Transcribe the full listing below exactly.
# Start of SUPPLIED DATA
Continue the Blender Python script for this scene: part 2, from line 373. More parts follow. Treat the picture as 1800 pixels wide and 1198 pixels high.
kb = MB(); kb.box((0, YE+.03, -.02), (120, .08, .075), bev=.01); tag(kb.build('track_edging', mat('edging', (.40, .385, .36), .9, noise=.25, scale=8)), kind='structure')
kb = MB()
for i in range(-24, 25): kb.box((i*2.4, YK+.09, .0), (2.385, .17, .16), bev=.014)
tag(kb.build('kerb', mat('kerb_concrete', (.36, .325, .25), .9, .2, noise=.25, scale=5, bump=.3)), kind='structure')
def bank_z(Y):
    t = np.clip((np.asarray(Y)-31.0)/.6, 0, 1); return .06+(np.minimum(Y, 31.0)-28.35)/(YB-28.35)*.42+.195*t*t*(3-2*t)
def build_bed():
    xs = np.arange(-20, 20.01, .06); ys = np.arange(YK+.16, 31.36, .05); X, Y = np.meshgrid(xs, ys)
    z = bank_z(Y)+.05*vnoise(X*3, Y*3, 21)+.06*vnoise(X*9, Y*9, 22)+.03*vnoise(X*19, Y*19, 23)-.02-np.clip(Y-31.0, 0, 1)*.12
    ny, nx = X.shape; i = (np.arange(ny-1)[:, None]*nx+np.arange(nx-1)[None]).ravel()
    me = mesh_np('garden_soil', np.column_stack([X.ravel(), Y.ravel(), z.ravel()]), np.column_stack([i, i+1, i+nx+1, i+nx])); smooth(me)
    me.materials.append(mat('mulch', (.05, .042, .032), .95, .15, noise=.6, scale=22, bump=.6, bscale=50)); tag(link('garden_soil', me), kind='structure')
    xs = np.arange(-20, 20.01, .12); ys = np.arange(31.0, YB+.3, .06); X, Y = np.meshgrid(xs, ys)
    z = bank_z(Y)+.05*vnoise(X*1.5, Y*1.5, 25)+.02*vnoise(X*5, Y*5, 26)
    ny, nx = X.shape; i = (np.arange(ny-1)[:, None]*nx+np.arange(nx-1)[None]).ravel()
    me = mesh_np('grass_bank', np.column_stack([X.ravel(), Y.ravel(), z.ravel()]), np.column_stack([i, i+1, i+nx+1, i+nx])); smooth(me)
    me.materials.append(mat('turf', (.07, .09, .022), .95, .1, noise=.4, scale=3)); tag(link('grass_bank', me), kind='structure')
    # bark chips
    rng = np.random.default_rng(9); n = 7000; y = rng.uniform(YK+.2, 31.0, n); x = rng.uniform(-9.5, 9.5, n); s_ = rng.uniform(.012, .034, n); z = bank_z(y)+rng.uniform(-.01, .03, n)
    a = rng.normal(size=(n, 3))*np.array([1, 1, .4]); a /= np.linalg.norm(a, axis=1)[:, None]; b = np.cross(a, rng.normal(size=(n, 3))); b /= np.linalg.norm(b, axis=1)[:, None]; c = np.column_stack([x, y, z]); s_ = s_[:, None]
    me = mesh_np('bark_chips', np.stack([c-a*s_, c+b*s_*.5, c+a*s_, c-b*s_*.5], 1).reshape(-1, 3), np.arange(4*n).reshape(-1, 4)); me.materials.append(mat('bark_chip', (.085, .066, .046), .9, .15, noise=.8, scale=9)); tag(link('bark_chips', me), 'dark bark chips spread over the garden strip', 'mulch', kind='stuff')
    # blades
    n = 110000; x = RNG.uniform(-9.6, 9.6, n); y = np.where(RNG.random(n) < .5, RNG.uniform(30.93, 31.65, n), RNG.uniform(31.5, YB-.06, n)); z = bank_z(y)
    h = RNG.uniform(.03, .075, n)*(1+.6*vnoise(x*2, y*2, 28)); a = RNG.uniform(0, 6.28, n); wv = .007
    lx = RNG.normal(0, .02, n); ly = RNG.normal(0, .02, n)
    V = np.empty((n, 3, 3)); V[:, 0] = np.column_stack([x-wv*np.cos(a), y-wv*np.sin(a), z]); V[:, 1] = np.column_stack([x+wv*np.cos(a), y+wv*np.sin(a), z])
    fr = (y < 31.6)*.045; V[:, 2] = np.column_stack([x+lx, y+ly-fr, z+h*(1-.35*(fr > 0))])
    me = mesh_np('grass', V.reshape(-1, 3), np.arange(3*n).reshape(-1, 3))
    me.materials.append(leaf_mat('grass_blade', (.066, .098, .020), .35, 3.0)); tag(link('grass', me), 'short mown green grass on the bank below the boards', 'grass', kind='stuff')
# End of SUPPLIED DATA
ANSWER:
Continue the Blender Python script for this scene: part 2, from line 373. More parts follow. Treat the picture as 1800 pixels wide and 1198 pixels high.
kb = MB(); kb.box((0, YE+.03, -.02), (120, .08, .075), bev=.01); tag(kb.build('track_edging', mat('edging', (.40, .385, .36), .9, noise=.25, scale=8)), kind='structure')
kb = MB()
for i in range(-24, 25): kb.box((i*2.4, YK+.09, .0), (2.385, .17, .16), bev=.014)
tag(kb.build('kerb', mat('kerb_concrete', (.36, .325, .25), .9, .2, noise=.25, scale=5, bump=.3)), kind='structure')
def bank_z(Y):
    t = np.clip((np.asarray(Y)-31.0)/.6, 0, 1); return .06+(np.minimum(Y, 31.0)-28.35)/(YB-28.35)*.42+.195*t*t*(3-2*t)
def build_bed():
    xs = np.arange(-20, 20.01, .06); ys = np.arange(YK+.16, 31.36, .05); X, Y = np.meshgrid(xs, ys)
    z = bank_z(Y)+.05*vnoise(X*3, Y*3, 21)+.06*vnoise(X*9, Y*9, 22)+.03*vnoise(X*19, Y*19, 23)-.02-np.clip(Y-31.0, 0, 1)*.12
    ny, nx = X.shape; i = (np.arange(ny-1)[:, None]*nx+np.arange(nx-1)[None]).ravel()
    me = mesh_np('garden_soil', np.column_stack([X.ravel(), Y.ravel(), z.ravel()]), np.column_stack([i, i+1, i+nx+1, i+nx])); smooth(me)
    me.materials.append(mat('mulch', (.05, .042, .032), .95, .15, noise=.6, scale=22, bump=.6, bscale=50)); tag(link('garden_soil', me), kind='structure')
    xs = np.arange(-20, 20.01, .12); ys = np.arange(31.0, YB+.3, .06); X, Y = np.meshgrid(xs, ys)
    z = bank_z(Y)+.05*vnoise(X*1.5, Y*1.5, 25)+.02*vnoise(X*5, Y*5, 26)
    ny, nx = X.shape; i = (np.arange(ny-1)[:, None]*nx+np.arange(nx-1)[None]).ravel()
    me = mesh_np('grass_bank', np.column_stack([X.ravel(), Y.ravel(), z.ravel()]), np.column_stack([i, i+1, i+nx+1, i+nx])); smooth(me)
    me.materials.append(mat('turf', (.07, .09, .022), .95, .1, noise=.4, scale=3)); tag(link('grass_bank', me), kind='structure')
    # bark chips
    rng = np.random.default_rng(9); n = 7000; y = rng.uniform(YK+.2, 31.0, n); x = rng.uniform(-9.5, 9.5, n); s_ = rng.uniform(.012, .034, n); z = bank_z(y)+rng.uniform(-.01, .03, n)
    a = rng.normal(size=(n, 3))*np.array([1, 1, .4]); a /= np.linalg.norm(a, axis=1)[:, None]; b = np.cross(a, rng.normal(size=(n, 3))); b /= np.linalg.norm(b, axis=1)[:, None]; c = np.column_stack([x, y, z]); s_ = s_[:, None]
    me = mesh_np('bark_chips', np.stack([c-a*s_, c+b*s_*.5, c+a*s_, c-b*s_*.5], 1).reshape(-1, 3), np.arange(4*n).reshape(-1, 4)); me.materials.append(mat('bark_chip', (.085, .066, .046), .9, .15, noise=.8, scale=9)); tag(link('bark_chips', me), 'dark bark chips spread over the garden strip', 'mulch', kind='stuff')
    # blades
    n = 110000; x = RNG.uniform(-9.6, 9.6, n); y = np.where(RNG.random(n) < .5, RNG.uniform(30.93, 31.65, n), RNG.uniform(31.5, YB-.06, n)); z = bank_z(y)
    h = RNG.uniform(.03, .075, n)*(1+.6*vnoise(x*2, y*2, 28)); a = RNG.uniform(0, 6.28, n); wv = .007
    lx = RNG.normal(0, .02, n); ly = RNG.normal(0, .02, n)
    V = np.empty((n, 3, 3)); V[:, 0] = np.column_stack([x-wv*np.cos(a), y-wv*np.sin(a), z]); V[:, 1] = np.column_stack([x+wv*np.cos(a), y+wv*np.sin(a), z])
    fr = (y < 31.6)*.045; V[:, 2] = np.column_stack([x+lx, y+ly-fr, z+h*(1-.35*(fr > 0))])
    me = mesh_np('grass', V.reshape(-1, 3), np.arange(3*n).reshape(-1, 3))
    me.materials.append(leaf_mat('grass_blade', (.066, .098, .020), .35, 3.0)); tag(link('grass', me), 'short mown green grass on the bank below the boards', 'grass', kind='stuff')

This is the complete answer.